We had to perform two monologues, one comedic and one dramatic. The less said about my comedic monologue the better but for my dramatic performance I selected a scene from Schaffer’s Amadeus. The film had been released earlier in the semester and quickly became one of my favorites. In the play Salieri summons the ghosts of the future, the audience, and has several monologues pointed directly to them. The one I performed had been split into two different elements in the film where he was confessing to the priest his crime. It starts with the description of Mozart’s music on the page, in the lay Mozart’s has brought sheet compositions to Salieri in hopes of winning a commission for her husband, and transitions into Salieri’s bitter hatred of Mozart, his talent, and culminates with Salieri declaring war upon God.

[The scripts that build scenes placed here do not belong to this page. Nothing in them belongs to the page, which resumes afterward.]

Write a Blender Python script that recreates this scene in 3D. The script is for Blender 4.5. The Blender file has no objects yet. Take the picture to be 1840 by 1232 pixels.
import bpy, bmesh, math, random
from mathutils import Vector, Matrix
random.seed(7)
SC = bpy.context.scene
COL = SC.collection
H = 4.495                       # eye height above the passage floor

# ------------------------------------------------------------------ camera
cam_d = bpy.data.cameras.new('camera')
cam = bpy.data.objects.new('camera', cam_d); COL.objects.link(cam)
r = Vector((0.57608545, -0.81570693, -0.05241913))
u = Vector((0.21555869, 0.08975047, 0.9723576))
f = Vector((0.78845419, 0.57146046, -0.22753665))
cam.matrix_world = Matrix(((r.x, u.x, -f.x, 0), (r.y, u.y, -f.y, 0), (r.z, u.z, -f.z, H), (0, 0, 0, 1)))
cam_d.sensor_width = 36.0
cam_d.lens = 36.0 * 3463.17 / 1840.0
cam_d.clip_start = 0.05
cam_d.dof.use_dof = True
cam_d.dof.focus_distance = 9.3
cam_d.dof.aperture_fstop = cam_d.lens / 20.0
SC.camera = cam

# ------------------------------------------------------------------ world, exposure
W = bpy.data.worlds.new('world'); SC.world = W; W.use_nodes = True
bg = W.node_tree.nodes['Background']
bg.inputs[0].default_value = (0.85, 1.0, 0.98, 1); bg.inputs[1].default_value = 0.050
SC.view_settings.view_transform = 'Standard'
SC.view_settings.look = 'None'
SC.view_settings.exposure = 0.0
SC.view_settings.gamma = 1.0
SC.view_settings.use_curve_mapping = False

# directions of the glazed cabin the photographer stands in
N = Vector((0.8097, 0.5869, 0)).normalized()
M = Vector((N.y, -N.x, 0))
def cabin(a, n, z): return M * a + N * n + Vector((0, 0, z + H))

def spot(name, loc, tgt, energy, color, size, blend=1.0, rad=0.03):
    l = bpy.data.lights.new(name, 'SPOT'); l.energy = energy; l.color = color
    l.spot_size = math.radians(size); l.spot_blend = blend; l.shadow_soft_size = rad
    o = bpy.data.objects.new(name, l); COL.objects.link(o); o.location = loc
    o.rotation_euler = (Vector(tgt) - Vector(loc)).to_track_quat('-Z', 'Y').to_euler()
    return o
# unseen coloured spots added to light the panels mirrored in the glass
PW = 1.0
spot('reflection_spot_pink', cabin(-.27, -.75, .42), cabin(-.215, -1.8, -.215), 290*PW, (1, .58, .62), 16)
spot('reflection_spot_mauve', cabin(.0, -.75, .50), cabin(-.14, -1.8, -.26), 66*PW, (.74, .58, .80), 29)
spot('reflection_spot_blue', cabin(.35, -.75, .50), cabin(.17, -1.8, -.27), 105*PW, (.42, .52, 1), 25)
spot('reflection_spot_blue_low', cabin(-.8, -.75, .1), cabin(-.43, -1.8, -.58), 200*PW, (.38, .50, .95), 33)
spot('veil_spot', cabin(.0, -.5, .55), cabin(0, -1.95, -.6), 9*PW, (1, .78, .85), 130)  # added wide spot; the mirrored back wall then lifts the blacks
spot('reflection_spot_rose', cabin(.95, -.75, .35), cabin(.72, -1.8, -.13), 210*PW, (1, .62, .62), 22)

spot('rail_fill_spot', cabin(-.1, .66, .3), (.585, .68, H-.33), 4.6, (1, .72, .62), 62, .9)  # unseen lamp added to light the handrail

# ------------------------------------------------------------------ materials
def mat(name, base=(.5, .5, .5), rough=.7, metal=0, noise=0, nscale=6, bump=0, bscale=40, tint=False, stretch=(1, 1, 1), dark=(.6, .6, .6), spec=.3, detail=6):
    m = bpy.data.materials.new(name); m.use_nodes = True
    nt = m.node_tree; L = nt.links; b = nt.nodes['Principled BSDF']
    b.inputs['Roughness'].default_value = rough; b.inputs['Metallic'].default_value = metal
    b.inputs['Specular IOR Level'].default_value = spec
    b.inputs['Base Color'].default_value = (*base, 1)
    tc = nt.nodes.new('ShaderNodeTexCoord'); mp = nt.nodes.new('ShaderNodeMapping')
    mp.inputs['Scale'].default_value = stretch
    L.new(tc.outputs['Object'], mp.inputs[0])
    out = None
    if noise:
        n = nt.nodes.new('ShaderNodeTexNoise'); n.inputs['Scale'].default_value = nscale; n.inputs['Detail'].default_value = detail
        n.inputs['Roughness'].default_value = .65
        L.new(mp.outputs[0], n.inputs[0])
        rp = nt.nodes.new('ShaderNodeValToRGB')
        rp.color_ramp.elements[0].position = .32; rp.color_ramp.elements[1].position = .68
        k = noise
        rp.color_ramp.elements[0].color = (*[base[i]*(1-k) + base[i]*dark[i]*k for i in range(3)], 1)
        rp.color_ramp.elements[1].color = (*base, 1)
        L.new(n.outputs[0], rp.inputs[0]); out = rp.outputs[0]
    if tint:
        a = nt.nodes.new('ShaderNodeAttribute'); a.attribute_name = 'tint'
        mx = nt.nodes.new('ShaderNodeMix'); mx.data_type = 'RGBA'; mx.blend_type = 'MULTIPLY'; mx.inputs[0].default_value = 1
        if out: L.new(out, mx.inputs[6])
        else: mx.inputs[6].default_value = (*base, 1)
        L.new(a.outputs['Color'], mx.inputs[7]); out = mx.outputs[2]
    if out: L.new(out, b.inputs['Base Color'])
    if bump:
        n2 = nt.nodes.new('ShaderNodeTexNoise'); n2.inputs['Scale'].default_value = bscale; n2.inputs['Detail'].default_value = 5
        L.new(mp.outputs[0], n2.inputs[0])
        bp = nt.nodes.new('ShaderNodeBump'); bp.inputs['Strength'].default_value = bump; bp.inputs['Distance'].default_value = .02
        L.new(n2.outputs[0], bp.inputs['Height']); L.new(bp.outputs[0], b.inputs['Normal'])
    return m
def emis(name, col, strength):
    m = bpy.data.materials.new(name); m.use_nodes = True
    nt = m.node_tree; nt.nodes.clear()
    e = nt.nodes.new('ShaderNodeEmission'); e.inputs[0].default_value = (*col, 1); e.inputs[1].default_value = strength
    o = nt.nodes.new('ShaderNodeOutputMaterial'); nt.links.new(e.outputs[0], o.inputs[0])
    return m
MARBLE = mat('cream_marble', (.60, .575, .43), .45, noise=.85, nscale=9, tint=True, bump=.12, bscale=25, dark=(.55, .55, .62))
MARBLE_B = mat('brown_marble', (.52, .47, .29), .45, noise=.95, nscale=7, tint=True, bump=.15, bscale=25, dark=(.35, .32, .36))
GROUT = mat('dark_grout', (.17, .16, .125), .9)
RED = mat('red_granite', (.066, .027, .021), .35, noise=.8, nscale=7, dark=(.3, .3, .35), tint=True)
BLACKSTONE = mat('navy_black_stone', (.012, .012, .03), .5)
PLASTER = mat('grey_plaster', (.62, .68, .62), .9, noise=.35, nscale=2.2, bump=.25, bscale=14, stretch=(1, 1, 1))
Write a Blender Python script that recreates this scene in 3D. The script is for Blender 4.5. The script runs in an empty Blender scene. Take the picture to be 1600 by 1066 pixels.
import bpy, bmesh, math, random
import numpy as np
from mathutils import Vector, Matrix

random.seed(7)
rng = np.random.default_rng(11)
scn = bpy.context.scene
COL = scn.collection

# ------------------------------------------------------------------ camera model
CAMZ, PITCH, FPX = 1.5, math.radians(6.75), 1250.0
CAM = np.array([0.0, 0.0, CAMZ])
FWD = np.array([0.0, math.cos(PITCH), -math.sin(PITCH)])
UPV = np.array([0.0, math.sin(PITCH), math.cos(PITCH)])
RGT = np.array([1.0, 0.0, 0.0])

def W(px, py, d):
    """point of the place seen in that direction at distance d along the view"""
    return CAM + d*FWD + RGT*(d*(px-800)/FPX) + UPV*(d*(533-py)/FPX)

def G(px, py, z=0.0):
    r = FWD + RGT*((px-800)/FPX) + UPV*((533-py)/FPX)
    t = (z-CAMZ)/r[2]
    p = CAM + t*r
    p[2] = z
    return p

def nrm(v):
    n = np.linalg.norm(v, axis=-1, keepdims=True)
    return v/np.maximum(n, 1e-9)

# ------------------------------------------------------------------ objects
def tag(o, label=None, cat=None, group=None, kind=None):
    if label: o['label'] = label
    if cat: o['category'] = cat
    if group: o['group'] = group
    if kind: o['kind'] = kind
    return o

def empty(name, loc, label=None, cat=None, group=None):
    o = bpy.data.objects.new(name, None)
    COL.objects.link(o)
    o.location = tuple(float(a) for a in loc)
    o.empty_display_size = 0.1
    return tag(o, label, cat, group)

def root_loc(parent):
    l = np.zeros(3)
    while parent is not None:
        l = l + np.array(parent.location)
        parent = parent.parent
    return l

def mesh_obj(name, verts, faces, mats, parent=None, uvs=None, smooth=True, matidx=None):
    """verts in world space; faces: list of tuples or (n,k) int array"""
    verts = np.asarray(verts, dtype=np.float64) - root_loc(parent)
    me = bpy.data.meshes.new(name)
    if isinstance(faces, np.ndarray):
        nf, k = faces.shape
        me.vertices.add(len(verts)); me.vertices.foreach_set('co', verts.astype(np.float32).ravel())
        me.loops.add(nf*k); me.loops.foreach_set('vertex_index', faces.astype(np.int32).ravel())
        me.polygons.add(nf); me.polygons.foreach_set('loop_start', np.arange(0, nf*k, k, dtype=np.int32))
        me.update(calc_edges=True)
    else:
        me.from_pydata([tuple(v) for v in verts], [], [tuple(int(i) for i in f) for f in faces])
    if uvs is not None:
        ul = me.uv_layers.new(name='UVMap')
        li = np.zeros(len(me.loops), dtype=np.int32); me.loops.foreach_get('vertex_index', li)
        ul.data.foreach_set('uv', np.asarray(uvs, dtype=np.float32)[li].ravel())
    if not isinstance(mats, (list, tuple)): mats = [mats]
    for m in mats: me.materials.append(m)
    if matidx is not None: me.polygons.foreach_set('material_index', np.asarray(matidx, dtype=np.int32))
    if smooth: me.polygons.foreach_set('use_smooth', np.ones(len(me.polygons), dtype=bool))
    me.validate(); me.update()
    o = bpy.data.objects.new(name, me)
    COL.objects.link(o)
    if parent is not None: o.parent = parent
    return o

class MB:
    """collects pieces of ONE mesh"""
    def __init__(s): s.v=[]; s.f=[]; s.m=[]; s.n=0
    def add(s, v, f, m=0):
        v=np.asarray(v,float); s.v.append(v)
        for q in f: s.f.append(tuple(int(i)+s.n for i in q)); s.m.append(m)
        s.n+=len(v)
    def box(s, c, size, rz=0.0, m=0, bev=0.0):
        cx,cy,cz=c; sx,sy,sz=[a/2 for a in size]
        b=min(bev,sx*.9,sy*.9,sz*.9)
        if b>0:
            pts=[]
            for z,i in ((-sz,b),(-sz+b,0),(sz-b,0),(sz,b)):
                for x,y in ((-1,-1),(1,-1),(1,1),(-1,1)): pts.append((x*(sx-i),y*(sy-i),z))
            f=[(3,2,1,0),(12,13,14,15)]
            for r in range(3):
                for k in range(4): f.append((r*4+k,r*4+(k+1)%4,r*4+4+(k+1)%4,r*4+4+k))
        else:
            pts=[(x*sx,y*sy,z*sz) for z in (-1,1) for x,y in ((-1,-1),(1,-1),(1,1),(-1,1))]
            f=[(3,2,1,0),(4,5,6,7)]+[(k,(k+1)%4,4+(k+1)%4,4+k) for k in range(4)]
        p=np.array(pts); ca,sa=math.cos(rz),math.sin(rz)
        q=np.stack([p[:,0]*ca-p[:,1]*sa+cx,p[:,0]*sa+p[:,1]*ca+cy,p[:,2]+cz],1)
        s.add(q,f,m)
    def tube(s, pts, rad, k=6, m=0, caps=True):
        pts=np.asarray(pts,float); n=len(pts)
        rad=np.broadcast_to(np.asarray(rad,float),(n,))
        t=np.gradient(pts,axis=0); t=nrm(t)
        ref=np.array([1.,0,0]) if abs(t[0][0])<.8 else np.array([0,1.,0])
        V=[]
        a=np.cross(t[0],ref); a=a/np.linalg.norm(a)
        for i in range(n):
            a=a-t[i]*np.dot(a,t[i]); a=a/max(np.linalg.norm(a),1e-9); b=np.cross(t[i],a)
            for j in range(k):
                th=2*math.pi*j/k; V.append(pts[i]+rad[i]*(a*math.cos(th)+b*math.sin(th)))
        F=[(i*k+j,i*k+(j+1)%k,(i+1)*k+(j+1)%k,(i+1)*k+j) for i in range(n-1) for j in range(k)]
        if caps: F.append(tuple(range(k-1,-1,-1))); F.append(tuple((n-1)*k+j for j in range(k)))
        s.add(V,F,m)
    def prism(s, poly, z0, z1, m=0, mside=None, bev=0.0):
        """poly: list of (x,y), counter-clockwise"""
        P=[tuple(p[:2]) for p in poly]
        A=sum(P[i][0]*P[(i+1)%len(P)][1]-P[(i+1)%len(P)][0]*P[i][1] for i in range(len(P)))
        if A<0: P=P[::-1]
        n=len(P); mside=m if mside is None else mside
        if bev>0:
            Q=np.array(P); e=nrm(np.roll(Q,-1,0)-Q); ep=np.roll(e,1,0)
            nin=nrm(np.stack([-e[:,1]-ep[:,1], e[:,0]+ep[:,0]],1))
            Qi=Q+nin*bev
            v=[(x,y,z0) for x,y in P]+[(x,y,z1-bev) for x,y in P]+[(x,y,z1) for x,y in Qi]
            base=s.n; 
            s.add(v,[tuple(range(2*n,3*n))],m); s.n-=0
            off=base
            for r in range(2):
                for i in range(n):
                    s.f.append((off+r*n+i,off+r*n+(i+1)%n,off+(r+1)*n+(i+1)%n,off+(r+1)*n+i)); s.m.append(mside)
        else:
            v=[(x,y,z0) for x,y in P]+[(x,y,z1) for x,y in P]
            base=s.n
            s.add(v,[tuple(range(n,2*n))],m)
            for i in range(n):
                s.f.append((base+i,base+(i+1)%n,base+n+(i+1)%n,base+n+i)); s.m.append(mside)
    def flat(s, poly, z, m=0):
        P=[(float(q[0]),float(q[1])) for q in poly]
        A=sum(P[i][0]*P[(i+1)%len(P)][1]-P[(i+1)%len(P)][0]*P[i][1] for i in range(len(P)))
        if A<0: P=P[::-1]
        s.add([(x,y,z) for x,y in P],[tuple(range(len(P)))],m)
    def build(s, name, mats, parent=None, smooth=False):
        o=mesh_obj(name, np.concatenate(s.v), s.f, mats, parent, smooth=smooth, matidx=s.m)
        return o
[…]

While I performed the theater’s house lights were down so the class scattered among the rows remained invisible to me. I threw myself into the monologue, using a manila folder as a prop for the sheet music that Salieri was commenting on. When I got the declaration of war with God, I threw the folder down and growled by threats to the heavens and from the darkened theaters I heard one of my female classmates gasp. That was my proudest public performance and it is a memory I treasure.